When John G. Gilbert died in 1989, then U.S. Sen. Paul Simon, who served in the Illinois General Assembly with Gilbert, also noted Gilbert’s contributions to education, and stated “SIU wouldn’t be what it is today without John Gilbert’s efforts.”
Artist close to the Gilbert family
Phil Gilbert said that Fink, who was recruited to SIU by Morris, surprised him with the portrait of his father a few months after John Gilbert’s death. Fink and his wife, Polly, were good friends with the Gilberts, and Phil Gilbert recalls Fink saying the lithograph — from a picture of Gilbert’s father — was for the kindness that John G. Gilbert had shown them throughout the years “and for all he has done for SIU, I felt I needed to do this.”

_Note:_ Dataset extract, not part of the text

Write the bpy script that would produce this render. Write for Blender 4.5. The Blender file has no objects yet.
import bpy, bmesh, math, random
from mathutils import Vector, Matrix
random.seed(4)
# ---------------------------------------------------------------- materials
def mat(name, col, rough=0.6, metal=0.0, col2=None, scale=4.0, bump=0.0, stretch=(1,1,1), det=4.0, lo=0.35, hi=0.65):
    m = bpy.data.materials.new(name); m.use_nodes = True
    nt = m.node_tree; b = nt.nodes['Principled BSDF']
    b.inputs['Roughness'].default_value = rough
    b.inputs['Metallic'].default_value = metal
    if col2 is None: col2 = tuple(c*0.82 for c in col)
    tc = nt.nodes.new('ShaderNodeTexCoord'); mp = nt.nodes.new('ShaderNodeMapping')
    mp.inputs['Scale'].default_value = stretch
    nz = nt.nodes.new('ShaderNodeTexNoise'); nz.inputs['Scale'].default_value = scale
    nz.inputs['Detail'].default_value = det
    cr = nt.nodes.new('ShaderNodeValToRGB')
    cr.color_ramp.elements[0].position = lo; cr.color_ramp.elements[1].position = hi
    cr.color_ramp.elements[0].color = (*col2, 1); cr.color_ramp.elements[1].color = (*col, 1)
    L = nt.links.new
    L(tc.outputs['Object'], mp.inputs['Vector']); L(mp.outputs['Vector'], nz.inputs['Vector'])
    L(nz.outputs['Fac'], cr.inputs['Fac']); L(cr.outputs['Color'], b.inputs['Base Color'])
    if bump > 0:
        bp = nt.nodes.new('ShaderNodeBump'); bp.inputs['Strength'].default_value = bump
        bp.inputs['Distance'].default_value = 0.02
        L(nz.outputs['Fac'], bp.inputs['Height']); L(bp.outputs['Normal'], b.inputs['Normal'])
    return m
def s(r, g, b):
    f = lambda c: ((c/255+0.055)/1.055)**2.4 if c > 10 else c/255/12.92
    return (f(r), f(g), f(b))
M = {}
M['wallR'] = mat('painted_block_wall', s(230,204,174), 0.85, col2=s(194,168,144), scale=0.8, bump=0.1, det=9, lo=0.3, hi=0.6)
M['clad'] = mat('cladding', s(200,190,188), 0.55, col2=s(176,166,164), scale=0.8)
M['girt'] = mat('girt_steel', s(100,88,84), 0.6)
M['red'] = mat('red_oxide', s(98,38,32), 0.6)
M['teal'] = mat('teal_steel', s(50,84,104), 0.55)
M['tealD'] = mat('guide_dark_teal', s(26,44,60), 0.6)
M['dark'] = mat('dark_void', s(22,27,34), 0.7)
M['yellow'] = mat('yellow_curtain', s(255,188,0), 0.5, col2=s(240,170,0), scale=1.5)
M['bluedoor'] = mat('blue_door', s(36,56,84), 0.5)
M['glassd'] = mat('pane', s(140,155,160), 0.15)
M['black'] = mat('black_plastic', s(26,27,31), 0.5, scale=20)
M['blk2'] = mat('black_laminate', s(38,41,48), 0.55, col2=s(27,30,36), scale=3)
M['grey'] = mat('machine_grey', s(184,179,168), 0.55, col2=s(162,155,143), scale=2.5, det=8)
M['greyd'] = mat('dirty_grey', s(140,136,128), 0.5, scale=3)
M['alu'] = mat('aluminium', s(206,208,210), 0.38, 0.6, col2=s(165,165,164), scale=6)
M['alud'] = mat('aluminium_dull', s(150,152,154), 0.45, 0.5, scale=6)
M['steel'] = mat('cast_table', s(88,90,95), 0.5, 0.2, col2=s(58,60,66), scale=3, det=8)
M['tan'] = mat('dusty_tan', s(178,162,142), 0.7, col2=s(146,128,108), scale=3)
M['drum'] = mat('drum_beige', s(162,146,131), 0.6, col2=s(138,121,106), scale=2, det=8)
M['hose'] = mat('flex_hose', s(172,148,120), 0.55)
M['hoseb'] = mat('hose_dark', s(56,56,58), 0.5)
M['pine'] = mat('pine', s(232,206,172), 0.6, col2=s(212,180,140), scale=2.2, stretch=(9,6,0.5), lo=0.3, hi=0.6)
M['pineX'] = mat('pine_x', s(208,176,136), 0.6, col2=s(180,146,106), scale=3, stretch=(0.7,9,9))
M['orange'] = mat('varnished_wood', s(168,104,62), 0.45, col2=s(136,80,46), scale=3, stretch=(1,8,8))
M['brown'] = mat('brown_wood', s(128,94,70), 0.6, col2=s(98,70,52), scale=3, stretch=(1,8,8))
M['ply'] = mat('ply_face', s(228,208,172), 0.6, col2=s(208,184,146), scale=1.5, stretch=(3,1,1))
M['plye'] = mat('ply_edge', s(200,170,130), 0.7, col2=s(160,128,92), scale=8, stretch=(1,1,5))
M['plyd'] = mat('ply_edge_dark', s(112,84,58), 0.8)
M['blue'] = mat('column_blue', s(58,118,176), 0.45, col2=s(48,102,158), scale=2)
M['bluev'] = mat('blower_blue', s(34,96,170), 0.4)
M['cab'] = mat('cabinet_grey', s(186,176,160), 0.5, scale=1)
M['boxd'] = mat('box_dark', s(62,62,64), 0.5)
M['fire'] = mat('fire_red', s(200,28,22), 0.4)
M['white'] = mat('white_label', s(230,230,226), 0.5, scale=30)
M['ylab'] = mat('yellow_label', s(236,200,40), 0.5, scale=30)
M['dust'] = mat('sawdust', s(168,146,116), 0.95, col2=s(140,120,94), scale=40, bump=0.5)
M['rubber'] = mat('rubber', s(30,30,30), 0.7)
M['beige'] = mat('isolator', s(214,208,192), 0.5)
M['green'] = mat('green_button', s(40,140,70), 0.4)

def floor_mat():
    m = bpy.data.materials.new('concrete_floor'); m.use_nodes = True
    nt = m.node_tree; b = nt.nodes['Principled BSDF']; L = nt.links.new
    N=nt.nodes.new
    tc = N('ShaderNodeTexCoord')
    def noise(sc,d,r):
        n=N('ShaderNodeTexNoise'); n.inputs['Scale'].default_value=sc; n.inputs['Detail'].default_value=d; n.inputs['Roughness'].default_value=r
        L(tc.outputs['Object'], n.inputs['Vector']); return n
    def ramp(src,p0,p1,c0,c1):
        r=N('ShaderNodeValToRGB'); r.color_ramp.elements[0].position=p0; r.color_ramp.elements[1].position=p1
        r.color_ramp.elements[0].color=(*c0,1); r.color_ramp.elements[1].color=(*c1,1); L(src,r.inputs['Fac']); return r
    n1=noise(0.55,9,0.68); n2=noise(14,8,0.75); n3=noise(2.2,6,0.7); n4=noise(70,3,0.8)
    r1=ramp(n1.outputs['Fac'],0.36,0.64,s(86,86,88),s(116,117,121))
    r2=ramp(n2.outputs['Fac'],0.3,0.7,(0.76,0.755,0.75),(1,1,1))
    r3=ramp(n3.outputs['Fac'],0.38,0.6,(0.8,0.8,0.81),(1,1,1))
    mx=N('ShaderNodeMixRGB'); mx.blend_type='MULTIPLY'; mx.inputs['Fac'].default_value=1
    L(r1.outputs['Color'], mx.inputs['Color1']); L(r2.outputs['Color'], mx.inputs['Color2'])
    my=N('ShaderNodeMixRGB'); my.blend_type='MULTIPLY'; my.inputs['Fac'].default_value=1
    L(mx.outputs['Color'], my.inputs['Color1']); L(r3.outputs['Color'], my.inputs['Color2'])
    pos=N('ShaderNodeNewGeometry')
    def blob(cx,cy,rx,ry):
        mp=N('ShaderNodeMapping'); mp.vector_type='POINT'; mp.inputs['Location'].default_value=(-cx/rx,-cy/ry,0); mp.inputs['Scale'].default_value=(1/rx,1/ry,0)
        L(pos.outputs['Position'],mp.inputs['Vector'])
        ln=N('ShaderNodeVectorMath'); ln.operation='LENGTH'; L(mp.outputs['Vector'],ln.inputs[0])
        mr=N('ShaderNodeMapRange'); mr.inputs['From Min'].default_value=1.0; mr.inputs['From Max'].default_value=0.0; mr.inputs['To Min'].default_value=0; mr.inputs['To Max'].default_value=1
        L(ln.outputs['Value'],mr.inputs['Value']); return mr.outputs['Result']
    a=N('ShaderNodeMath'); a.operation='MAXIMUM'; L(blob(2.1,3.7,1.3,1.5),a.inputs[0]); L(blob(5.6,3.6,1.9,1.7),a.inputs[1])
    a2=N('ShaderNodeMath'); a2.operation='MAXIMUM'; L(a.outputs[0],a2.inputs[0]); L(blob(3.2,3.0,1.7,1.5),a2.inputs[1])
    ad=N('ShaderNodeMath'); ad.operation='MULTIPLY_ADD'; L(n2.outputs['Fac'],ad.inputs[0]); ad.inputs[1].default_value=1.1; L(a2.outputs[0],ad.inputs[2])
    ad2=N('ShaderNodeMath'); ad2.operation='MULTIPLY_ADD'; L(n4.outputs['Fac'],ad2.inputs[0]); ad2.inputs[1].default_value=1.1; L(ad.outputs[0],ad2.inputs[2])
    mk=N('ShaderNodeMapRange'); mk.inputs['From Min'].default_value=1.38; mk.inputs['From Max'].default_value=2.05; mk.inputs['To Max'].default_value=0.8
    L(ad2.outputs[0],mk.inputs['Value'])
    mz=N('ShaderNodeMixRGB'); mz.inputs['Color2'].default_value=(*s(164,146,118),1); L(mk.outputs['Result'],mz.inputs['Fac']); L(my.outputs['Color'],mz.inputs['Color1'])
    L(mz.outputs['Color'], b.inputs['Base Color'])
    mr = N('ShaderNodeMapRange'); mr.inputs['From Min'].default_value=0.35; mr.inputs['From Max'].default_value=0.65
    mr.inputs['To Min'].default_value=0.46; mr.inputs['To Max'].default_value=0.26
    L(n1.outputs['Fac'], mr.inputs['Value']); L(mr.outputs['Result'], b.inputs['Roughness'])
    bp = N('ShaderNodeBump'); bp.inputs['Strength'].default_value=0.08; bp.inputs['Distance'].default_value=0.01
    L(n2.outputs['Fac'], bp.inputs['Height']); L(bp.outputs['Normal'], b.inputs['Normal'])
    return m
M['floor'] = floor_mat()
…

Fink came to SIU in 1961 and later became director of the then-School of Fine Art and dean of the then-College of Communications and Fine Art until his retirement in 1987. Fink died in 2006. His creations are included in major collections in the U.S., including the Library of Congress, the New York Public Library, the Art Institute of Chicago and more.
Time to come ‘home’
The portrait has been in Judge Gilbert’s law office and later in his chambers in U.S. District Court in Benton since 1992. While Gilbert has no plans to retire from the bench, he discussed the portrait with his family, and the belief was it belongs to the university.
“This portrait needs to go back home. It needs to be at the university that he loved and dedicated his life to building,” Gilbert said.